**WHAT YOU NEED TO DO**
Word for word, restate every line of the material.

--- BEGIN ---

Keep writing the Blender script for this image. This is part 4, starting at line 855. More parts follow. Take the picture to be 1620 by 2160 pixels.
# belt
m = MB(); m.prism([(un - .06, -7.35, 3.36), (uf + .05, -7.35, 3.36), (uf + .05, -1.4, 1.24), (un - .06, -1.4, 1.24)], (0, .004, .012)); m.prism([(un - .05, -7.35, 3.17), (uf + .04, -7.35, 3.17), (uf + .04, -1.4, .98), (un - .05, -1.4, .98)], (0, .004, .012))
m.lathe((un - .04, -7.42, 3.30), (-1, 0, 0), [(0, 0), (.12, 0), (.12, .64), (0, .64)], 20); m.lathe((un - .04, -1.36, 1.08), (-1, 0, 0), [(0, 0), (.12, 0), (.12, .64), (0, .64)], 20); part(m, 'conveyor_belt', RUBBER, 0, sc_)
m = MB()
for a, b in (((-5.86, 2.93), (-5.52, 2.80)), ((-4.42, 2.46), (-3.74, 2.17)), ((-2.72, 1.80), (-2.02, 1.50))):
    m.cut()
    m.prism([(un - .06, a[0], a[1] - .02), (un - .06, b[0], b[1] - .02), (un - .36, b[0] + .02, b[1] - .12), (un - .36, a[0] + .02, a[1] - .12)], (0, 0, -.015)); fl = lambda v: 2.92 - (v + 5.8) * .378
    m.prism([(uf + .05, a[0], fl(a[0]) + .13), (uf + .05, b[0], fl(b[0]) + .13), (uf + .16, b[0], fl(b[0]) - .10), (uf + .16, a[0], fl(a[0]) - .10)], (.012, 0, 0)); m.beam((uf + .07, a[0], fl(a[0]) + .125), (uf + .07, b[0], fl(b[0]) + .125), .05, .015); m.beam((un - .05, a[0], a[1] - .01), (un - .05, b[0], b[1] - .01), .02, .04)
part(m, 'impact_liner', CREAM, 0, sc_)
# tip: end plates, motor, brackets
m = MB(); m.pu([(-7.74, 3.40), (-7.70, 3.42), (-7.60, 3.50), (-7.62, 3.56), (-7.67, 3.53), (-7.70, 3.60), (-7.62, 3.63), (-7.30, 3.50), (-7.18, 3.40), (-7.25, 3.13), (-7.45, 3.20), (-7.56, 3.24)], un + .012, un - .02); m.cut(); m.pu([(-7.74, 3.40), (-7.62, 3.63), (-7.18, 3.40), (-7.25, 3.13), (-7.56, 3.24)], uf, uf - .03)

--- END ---

**OUTPUT OF THE EXERCISE**
Keep writing the Blender script for this image. This is part 4, starting at line 855. More parts follow. Take the picture to be 1620 by 2160 pixels.
# belt
m = MB(); m.prism([(un - .06, -7.35, 3.36), (uf + .05, -7.35, 3.36), (uf + .05, -1.4, 1.24), (un - .06, -1.4, 1.24)], (0, .004, .012)); m.prism([(un - .05, -7.35, 3.17), (uf + .04, -7.35, 3.17), (uf + .04, -1.4, .98), (un - .05, -1.4, .98)], (0, .004, .012))
m.lathe((un - .04, -7.42, 3.30), (-1, 0, 0), [(0, 0), (.12, 0), (.12, .64), (0, .64)], 20); m.lathe((un - .04, -1.36, 1.08), (-1, 0, 0), [(0, 0), (.12, 0), (.12, .64), (0, .64)], 20); part(m, 'conveyor_belt', RUBBER, 0, sc_)
m = MB()
for a, b in (((-5.86, 2.93), (-5.52, 2.80)), ((-4.42, 2.46), (-3.74, 2.17)), ((-2.72, 1.80), (-2.02, 1.50))):
    m.cut()
    m.prism([(un - .06, a[0], a[1] - .02), (un - .06, b[0], b[1] - .02), (un - .36, b[0] + .02, b[1] - .12), (un - .36, a[0] + .02, a[1] - .12)], (0, 0, -.015)); fl = lambda v: 2.92 - (v + 5.8) * .378
    m.prism([(uf + .05, a[0], fl(a[0]) + .13), (uf + .05, b[0], fl(b[0]) + .13), (uf + .16, b[0], fl(b[0]) - .10), (uf + .16, a[0], fl(a[0]) - .10)], (.012, 0, 0)); m.beam((uf + .07, a[0], fl(a[0]) + .125), (uf + .07, b[0], fl(b[0]) + .125), .05, .015); m.beam((un - .05, a[0], a[1] - .01), (un - .05, b[0], b[1] - .01), .02, .04)
part(m, 'impact_liner', CREAM, 0, sc_)
# tip: end plates, motor, brackets
m = MB(); m.pu([(-7.74, 3.40), (-7.70, 3.42), (-7.60, 3.50), (-7.62, 3.56), (-7.67, 3.53), (-7.70, 3.60), (-7.62, 3.63), (-7.30, 3.50), (-7.18, 3.40), (-7.25, 3.13), (-7.45, 3.20), (-7.56, 3.24)], un + .012, un - .02); m.cut(); m.pu([(-7.74, 3.40), (-7.62, 3.63), (-7.18, 3.40), (-7.25, 3.13), (-7.56, 3.24)], uf, uf - .03)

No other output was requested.